**What to produce:**
Give back exactly the lines from the one with "no objects yet." through the one with "COL = SC.collection", inclusive, without the images.

**Source material:**
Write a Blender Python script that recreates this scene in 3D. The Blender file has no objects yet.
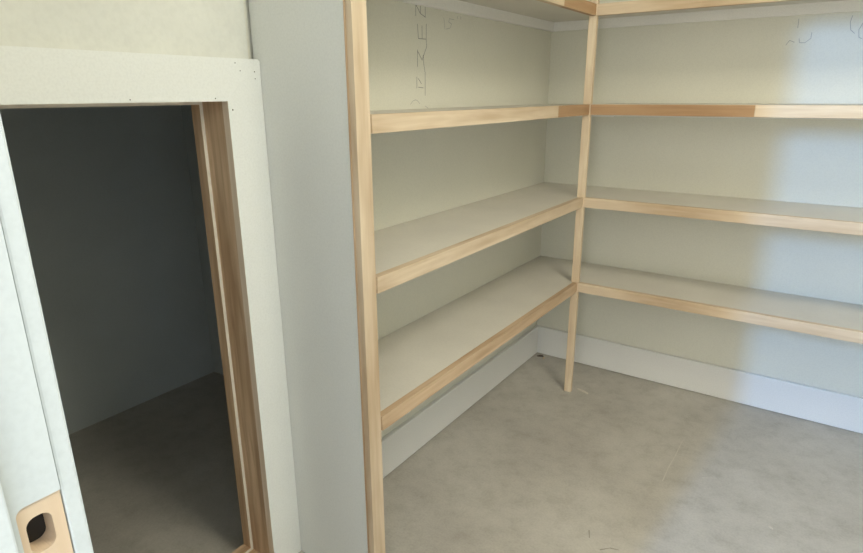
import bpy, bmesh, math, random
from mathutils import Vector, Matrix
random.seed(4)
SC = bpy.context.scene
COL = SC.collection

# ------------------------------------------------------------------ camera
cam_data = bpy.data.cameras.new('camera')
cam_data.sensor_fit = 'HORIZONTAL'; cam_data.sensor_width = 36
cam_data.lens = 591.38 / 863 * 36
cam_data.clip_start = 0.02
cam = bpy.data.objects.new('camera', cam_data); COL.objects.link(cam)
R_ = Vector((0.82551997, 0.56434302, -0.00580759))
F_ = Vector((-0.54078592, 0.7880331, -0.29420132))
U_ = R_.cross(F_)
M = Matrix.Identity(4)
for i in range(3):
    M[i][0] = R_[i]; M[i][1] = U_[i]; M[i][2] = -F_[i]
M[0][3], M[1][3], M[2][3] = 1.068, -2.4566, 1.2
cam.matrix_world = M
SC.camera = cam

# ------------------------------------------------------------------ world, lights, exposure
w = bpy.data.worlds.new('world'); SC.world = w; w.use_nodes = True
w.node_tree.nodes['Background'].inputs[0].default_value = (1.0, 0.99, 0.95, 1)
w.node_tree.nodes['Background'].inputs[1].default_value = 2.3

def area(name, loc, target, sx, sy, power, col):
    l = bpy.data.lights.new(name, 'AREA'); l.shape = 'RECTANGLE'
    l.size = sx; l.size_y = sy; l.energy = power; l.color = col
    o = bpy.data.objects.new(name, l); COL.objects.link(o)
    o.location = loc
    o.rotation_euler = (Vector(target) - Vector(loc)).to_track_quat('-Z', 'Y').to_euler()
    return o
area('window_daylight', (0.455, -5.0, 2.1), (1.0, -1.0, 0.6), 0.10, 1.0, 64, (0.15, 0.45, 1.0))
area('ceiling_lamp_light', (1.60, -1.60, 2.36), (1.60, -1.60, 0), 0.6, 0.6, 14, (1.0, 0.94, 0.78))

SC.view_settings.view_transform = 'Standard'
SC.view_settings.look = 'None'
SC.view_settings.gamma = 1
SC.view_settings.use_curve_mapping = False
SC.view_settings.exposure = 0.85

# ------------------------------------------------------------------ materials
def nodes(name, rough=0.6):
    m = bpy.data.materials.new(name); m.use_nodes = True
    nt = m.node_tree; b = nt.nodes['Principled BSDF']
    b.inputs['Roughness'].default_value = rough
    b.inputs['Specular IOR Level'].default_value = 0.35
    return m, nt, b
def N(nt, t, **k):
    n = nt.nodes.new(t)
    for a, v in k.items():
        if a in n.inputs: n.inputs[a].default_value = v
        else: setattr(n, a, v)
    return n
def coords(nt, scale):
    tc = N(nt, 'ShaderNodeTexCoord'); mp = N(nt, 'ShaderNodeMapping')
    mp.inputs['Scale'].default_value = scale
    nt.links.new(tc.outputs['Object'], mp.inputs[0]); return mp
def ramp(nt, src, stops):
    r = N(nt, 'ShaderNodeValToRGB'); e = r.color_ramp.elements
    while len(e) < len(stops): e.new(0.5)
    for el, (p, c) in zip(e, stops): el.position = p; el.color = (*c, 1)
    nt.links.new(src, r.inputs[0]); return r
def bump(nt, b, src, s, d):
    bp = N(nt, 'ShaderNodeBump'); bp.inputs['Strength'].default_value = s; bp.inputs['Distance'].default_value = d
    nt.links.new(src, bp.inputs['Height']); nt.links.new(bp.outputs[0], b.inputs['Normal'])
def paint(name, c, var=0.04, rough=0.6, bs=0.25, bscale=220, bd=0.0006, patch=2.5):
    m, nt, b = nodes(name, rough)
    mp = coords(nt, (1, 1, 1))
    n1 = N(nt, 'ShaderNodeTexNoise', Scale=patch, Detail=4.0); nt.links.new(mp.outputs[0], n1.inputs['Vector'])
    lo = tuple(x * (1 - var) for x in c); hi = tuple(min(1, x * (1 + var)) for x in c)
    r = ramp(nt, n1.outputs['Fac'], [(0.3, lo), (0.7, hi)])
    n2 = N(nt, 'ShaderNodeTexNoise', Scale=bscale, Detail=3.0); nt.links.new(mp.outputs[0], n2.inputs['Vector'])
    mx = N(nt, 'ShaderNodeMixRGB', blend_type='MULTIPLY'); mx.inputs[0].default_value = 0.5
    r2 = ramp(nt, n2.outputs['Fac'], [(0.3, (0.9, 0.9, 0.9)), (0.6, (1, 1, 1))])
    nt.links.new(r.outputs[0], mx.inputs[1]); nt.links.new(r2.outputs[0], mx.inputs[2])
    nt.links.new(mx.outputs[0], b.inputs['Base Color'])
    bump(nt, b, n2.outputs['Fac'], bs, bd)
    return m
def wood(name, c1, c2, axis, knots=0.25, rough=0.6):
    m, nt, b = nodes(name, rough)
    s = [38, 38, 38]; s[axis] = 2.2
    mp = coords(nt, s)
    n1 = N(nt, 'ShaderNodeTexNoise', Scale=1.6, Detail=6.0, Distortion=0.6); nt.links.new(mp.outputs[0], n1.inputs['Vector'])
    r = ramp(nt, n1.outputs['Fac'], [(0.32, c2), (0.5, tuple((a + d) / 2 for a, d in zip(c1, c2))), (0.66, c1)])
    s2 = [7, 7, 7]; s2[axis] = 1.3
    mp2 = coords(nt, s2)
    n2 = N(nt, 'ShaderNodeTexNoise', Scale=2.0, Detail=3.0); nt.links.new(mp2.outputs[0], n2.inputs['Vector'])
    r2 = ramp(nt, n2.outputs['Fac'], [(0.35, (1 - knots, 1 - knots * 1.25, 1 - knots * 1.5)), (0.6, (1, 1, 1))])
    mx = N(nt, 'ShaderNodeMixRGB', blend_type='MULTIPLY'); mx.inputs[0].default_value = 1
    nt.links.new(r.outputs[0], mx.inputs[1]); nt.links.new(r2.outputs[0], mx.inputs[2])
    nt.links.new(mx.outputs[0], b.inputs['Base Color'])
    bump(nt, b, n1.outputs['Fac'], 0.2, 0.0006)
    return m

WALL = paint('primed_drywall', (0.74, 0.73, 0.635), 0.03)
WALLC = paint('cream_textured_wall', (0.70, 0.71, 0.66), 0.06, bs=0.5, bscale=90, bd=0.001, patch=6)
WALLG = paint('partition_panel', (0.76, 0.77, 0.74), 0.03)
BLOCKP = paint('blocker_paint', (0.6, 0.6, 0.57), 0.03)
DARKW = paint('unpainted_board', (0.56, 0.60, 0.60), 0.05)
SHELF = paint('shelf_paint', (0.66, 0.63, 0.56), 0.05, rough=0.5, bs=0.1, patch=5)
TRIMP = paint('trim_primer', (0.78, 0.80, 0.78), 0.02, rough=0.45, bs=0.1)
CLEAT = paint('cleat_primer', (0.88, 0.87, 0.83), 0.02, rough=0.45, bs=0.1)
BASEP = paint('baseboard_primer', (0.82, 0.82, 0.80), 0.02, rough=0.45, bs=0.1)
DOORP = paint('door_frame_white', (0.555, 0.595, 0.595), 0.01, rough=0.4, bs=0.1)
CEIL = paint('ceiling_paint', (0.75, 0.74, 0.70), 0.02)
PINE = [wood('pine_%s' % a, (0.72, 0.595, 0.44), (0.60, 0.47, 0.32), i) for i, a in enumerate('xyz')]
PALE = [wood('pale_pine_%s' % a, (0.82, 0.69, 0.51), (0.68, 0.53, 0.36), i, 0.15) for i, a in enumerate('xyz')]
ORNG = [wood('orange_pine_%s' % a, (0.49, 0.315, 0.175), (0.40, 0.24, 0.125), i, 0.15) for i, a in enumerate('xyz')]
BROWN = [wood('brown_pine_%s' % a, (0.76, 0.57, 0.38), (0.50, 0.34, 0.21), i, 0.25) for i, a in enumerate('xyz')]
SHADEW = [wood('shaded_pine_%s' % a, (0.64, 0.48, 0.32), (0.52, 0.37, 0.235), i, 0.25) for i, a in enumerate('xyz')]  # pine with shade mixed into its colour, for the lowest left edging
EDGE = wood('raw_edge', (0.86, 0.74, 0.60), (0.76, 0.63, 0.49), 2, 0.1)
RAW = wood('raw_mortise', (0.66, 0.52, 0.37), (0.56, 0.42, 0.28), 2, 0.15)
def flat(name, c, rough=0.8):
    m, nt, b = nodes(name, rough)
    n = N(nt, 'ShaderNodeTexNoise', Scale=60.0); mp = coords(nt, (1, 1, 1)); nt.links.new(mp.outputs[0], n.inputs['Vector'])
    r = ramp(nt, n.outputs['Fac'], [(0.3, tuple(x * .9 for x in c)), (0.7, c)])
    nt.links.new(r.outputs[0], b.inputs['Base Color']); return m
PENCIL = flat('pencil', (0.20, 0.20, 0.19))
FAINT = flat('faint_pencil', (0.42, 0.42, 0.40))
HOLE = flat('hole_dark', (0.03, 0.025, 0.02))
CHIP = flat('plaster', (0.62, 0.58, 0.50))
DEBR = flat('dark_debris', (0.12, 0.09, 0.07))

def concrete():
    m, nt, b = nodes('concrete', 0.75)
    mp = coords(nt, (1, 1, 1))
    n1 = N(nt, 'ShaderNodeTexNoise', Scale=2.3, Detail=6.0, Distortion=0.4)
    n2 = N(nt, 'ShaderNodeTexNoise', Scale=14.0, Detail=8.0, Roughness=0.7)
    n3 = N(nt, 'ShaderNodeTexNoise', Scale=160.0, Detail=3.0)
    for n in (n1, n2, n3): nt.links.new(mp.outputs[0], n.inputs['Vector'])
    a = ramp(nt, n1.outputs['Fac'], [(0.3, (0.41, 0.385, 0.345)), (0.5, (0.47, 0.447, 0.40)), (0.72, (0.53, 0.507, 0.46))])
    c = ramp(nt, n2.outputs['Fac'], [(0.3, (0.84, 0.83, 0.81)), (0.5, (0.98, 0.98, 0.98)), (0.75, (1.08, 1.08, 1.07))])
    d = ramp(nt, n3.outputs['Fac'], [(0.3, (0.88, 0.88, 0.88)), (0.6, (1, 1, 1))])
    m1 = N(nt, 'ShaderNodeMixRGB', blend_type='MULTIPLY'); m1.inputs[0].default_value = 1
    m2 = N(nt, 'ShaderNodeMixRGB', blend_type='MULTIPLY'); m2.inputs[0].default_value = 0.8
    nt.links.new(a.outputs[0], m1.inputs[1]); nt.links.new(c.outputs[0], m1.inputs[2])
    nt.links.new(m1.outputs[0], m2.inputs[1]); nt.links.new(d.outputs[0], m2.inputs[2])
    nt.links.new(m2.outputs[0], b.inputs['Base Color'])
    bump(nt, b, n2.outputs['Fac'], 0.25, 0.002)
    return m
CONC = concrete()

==

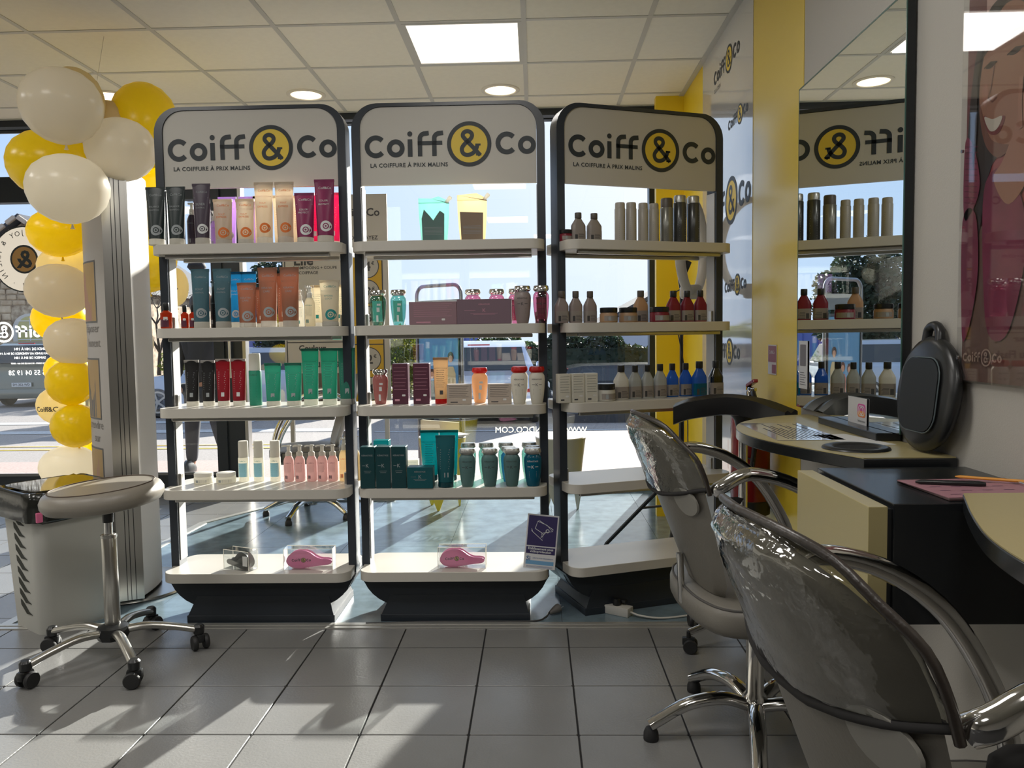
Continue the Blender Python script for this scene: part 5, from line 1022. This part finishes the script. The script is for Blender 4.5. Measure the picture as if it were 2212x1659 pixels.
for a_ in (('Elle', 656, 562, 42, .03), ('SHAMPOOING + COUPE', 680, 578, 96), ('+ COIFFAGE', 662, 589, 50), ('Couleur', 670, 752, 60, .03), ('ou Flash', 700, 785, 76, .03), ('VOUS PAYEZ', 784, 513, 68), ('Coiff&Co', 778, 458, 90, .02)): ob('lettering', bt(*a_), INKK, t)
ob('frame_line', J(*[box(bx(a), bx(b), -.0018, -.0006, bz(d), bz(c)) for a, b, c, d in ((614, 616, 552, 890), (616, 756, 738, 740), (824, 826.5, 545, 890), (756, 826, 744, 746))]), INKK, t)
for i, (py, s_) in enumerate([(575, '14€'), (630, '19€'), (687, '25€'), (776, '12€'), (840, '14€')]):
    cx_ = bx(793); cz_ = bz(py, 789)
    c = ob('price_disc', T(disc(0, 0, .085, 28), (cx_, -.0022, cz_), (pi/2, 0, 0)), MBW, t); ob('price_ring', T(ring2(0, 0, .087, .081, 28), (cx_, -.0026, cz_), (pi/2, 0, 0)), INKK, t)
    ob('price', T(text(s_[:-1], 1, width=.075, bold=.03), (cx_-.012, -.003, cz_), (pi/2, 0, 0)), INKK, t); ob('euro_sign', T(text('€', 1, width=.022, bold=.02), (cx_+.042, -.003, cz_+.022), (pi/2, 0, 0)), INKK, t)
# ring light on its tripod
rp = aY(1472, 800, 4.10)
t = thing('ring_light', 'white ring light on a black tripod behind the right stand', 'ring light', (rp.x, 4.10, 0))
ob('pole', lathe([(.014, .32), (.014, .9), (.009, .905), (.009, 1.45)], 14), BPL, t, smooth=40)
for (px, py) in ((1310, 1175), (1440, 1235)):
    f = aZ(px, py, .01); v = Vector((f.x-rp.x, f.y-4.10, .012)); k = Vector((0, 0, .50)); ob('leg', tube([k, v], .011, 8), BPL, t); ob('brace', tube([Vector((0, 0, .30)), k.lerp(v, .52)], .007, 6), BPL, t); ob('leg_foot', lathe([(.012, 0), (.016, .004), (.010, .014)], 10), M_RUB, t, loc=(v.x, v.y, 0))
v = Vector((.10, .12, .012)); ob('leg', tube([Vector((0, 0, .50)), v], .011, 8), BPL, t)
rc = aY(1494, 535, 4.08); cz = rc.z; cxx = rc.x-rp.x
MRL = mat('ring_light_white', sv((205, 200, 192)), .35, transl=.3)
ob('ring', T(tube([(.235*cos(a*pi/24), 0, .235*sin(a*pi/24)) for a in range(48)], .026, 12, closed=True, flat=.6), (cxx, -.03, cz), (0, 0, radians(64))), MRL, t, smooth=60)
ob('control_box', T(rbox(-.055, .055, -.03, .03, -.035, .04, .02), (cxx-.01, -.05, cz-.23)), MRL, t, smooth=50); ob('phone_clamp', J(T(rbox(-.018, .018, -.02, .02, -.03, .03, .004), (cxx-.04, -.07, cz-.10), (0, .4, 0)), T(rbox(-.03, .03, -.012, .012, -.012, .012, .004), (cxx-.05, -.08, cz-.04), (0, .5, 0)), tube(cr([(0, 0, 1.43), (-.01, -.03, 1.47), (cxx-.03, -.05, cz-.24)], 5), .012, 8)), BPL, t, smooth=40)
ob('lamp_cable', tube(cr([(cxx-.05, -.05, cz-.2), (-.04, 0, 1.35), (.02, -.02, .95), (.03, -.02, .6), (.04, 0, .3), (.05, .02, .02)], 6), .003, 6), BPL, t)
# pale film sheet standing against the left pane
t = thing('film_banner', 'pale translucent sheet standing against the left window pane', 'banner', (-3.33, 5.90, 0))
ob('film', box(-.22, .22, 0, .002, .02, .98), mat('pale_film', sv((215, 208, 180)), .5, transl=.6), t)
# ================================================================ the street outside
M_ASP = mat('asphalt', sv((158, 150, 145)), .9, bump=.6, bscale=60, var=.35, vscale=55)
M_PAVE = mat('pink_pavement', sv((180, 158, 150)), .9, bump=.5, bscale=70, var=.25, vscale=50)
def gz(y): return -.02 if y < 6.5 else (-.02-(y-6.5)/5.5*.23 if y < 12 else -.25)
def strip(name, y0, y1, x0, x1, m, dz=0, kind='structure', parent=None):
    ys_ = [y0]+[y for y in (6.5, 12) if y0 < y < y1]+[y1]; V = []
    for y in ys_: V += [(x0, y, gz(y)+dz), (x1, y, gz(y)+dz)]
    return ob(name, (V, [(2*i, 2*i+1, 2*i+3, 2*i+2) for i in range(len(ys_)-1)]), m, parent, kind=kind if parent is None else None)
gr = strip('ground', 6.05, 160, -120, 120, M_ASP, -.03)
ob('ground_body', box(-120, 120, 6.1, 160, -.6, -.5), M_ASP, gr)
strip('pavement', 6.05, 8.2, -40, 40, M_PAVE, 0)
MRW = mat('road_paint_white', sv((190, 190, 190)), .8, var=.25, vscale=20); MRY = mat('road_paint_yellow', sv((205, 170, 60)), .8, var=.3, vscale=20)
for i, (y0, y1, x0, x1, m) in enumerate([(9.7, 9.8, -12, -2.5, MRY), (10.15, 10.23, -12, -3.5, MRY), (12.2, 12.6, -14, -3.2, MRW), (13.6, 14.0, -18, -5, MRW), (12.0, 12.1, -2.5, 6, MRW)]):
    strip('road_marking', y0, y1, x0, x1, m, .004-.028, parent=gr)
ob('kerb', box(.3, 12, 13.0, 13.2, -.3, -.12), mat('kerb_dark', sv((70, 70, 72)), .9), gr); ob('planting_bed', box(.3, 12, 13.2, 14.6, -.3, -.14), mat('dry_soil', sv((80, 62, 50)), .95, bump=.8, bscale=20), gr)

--

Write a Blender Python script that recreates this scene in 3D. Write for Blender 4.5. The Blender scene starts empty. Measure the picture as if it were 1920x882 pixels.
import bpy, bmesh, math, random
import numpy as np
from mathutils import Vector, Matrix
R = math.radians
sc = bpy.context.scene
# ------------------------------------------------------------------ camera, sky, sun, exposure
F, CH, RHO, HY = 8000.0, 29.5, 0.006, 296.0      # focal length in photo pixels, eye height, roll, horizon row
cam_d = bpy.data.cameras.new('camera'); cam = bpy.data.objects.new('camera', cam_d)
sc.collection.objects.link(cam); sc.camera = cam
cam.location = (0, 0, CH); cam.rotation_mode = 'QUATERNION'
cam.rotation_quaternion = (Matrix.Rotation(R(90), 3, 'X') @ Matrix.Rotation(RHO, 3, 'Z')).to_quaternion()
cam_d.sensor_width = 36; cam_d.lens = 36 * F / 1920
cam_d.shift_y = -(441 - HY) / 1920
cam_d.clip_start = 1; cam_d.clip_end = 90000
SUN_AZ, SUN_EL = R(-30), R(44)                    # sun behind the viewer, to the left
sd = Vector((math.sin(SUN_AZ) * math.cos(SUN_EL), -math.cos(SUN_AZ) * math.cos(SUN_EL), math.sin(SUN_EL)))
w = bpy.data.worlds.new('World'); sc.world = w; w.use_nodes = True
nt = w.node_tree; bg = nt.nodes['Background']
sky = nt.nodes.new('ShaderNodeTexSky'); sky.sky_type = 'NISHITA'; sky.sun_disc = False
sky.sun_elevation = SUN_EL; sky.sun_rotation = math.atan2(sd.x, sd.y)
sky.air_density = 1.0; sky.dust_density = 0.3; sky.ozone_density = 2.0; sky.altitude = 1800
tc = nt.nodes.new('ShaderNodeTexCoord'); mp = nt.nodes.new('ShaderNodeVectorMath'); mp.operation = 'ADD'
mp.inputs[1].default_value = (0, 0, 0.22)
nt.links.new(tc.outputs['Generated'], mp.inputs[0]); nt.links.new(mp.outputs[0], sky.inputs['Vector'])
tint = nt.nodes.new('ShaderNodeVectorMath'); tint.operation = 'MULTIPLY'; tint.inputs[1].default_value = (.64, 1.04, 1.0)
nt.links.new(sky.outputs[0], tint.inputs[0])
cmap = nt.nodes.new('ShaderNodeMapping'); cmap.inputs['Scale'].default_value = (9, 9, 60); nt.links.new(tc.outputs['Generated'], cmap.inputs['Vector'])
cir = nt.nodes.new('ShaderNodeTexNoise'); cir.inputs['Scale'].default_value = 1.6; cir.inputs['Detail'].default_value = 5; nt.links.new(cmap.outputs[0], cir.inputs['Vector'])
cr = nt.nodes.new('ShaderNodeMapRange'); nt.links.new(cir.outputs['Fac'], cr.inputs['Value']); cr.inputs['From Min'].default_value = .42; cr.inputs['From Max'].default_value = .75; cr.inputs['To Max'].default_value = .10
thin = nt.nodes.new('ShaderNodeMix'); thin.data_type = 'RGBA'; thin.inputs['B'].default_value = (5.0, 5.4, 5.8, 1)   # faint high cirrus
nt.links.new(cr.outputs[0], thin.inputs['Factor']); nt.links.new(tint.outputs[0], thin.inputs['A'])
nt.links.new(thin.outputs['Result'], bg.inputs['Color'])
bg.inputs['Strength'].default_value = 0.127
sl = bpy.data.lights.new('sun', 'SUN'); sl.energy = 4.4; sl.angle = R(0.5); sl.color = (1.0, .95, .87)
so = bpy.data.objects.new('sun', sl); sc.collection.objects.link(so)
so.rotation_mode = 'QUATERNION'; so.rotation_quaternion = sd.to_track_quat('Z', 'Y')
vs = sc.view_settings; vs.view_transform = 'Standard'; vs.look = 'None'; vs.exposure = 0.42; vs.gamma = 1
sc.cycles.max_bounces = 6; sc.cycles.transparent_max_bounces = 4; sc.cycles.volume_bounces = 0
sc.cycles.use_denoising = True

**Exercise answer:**
Write a Blender Python script that recreates this scene in 3D. The Blender file has no objects yet.
import bpy, bmesh, math, random
from mathutils import Vector, Matrix
random.seed(4)
SC = bpy.context.scene
COL = SC.collection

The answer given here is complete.